Publié le 7 février 2015 à  21h40 - Dernière mise à  jour le 27 octobre 2022 à  18h37

La région Provence-Alpes-Côte d’Azur, dans le cadre de l’actualité récente engage, au titre de ses compétences comme de ses valeurs, un débat sur la citoyenneté et les valeurs fondamentales de la République. Elle considère: «Les attentats du mois de janvier dernier et la forte mobilisation citoyenne qui a eu lieu en France questionnent chaque citoyen sur de nombreux principes : liberté d’opinion, liberté de la presse, égalité, fraternité, laïcité, éducation, prévention citoyenne, mais aussi sur les nouvelles formes de radicalisation». Pour offrir des pistes de réflexion sur toutes ces questions, une émission-débat « Aux actes citoyens », vient de se dérouler à la Villa Méditerranée. Un débat qui a permis de mettre en perspective les attentats, de les placer dans un contexte social.

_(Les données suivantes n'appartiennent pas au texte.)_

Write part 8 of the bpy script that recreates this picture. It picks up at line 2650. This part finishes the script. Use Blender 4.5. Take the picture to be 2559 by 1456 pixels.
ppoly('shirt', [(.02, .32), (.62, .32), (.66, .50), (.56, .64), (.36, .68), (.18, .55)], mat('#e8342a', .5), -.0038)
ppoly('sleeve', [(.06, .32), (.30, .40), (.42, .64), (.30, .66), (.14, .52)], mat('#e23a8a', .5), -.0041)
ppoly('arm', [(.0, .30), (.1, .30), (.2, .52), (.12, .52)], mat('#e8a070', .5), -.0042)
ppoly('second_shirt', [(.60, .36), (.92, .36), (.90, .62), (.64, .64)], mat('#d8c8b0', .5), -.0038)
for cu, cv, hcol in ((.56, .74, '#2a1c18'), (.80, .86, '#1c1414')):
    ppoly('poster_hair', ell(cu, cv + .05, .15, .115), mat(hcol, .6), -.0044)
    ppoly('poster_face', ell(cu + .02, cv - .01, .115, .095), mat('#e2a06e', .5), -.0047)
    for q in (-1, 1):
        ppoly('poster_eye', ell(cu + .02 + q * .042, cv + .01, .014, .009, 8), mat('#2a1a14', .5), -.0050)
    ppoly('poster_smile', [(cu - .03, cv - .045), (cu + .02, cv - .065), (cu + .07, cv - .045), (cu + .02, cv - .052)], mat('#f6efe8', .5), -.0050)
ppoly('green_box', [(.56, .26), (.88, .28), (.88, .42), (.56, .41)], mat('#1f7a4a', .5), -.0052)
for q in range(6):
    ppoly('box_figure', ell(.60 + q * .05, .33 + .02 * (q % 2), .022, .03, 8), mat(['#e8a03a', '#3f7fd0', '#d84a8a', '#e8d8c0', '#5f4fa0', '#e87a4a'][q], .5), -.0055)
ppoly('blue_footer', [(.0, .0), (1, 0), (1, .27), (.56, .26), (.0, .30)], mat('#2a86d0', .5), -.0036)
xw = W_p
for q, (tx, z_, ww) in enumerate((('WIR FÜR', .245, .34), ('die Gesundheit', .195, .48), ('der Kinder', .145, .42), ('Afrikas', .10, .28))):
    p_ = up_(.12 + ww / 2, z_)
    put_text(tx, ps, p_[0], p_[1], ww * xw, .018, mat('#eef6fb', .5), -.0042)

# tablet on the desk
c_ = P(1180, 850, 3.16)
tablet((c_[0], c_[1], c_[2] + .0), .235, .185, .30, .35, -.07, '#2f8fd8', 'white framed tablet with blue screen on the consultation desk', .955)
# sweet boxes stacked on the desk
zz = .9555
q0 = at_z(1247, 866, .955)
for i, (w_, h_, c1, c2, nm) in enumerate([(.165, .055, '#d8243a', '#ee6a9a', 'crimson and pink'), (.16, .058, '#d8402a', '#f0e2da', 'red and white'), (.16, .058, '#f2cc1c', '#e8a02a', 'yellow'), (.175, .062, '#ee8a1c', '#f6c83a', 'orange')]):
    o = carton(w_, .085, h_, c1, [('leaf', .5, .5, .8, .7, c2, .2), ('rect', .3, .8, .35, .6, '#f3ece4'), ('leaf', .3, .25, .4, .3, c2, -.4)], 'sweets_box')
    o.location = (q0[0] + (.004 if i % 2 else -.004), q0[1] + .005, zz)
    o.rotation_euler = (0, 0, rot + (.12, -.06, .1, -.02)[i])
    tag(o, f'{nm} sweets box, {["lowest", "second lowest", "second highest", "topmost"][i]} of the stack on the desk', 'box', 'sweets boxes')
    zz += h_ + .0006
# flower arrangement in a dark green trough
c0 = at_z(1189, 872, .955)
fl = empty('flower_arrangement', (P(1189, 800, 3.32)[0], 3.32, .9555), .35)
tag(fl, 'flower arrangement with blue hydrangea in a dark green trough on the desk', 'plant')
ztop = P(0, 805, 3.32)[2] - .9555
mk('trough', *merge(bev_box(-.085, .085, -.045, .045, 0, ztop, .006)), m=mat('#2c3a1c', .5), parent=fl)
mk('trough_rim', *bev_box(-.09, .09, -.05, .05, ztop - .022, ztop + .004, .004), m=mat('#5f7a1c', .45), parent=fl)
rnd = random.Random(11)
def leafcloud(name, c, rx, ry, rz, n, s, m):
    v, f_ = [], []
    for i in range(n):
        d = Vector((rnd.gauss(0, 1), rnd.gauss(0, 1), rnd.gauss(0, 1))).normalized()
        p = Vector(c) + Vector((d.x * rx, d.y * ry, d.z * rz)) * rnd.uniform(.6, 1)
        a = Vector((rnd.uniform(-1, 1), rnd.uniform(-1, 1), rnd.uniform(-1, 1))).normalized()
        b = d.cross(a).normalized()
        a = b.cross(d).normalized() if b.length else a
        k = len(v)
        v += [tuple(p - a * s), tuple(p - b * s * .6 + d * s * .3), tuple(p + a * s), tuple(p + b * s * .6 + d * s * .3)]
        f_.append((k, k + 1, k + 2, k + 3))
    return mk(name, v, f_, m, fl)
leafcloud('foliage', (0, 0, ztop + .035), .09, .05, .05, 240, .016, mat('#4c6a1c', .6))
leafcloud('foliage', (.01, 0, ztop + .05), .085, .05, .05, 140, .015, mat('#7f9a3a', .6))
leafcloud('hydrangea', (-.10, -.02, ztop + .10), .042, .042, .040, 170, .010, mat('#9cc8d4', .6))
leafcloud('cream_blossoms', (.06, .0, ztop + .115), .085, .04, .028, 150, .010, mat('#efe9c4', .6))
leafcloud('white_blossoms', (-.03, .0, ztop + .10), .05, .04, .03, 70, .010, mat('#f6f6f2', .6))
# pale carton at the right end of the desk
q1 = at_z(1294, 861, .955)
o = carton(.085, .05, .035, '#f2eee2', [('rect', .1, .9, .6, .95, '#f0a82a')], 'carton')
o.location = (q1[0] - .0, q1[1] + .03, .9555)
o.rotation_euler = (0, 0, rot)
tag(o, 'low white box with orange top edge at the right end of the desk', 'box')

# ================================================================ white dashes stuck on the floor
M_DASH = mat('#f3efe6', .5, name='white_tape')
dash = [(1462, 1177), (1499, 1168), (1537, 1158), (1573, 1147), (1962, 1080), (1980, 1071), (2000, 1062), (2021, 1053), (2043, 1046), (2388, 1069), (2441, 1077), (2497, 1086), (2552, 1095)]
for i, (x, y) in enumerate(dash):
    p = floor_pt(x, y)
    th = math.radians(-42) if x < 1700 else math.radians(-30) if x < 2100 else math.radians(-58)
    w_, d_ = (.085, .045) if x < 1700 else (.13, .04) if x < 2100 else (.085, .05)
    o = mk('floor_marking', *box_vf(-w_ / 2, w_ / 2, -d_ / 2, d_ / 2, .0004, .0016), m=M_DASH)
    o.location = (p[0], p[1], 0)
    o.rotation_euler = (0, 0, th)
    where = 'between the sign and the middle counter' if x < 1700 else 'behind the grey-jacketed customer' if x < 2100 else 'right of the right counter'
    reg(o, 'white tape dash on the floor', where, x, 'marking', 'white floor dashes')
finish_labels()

La Villa Méditerranée a accueilli une émission-débat
La Villa Méditerranée a accueilli une émission-débat
(Photo Philippe Maillé)
(Photo Philippe Maillé)

Pour le président de la Région, Michel Vauzelle: «Il faut donner la parole aux gens et il faut qu’ils la prennent au lieu de simplement se tourner vers les politiques. Ils doivent se rencontrer, échanger, résister, face au racisme qui nourrit le racisme, à la violence qui nourrit la violence. Il faut se prendre par la main, par petits groupes». «Le 11 janvier, poursuit-il, 4 millions de gens sont descendus dans la rue. C’est bien… puis on pense à tous ceux qui ne sont pas descendus. A tous ceux qui, ailleurs, sont descendus pour dire qu’ils n’étaient pas Charlie, brûler des églises et des drapeaux français. Il faut prendre en compte ses gens qui ne sont pas descendus. Il faut penser à ces familles déstructurées, qui connaissent le chômage, des problèmes de drogues parfois, d’accès à la culture. Ces familles aiment leurs enfants mais elles ne peuvent jouer leur rôle, alors on demande aux enseignants de le jouer, ils ne le peuvent plus, et on se retrouve avec une jeunesse en souffrance». Et Michel Vauzelle de rappeler: «On parle de l’Irak, du Sahel, du terrorisme en France et on semble ne pas voir que l’espace méditerranéen est confronté à un problème de perversion de l’Islam à partir d’un problème qui est avant tout social. Et, sur la rive nord, la volonté du peuple est mise en échec, la loi se décide à Bruxelles, Berlin et c’est la loi de l’argent».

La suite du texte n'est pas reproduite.